The foliage of the Oak may be readily distinguished at all seasons. It comes out in spring in neatly plaited folds, displaying a variety of hues, combined with a general cinereous tint. Hence it is very beautiful when only half developed, having a silvery lustre, intershaded with purple, crimson, and lilac. The leaves, when fully expanded in all the typical oaks, are deeply scalloped in a way which is peculiar to this genus of trees; their verdure is of more than ordinary purity; they are of a firm texture, and glossy upon their upper surface, like evergreen leaves. In midsummer few forest trees surpass the Oak in the beauty of their foliage, or in its persistence after the arrival of frost.

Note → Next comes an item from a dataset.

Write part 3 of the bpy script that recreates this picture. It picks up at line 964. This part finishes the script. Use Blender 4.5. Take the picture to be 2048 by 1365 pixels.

Oak woods possess characters almost as strongly marked as those of a pine wood. They emit a fragrance which is agreeable, though not sweet, and unlike that of other trees. They seldom grow as densely as pines, poplars, and other trees that scatter a multitude of small seeds, and, being soft-wooded, increase with greater rapidity. The Oak is slow in its perpendicular growth, having an obstinate inclination to spread. It has also a more abundant undergrowth than many other woods, because it sends its roots downward into the soil, instead of monopolizing the surface, like the beech. One thing that is apparent on entering an Oak wood is the absence of that uniformity which we observe in other woods. The irregular and contorted growth of individual trees, twisting in many directions, and the want of precision in their forms, are apparent at once. We do not see in a forest of Oaks whole acres of tall slender trees sending upward a smooth perpendicular shaft, as we observe in a wood of beech and poplar. Every tree has more or less of a gnarled growth, and is seldom entirely clear of branches. If the branch of an Oak in a dense assemblage meets an obstruction, it bends itself around and upward until it obtains light and space, or else ceases to grow without decaying, while that of any soft-wooded tree would perish, leaving the trunk smooth, or but slightly defaced.

TREES IN ASSEMBLAGES.

Open groves, fragments of forest, and inferior groups alone are particularly interesting in landscape. An extensive and unbroken wilderness of wood affords but a dreary prospect and an unattractive journey. Its gloomy uniformity tires and saddens the spectator, after some hours’ confinement to it. The primitive state of any densely wooded continent, unmodified by the operations of civilized man, is sadly wanting in those cheerful scenes which are now so common in New England. Nature must be combined with art, or rather with the works of man’s labor, and associated with human life, to be deeply interesting. It is not necessary, however, that the artificial objects in a landscape should possess a grand historical character to awaken our sympathies. Humble objects, indeed, are the most consonant with nature’s aspects, because they manifest no ludicrous endeavor to rival them. A woodman’s hut in a clearing, a farmer’s cottage on some half-cultivated slope, a saw-mill, or even a mere sheepfold, awakens a sympathetic interest, and enlivens the scene with pastoral and romantic images.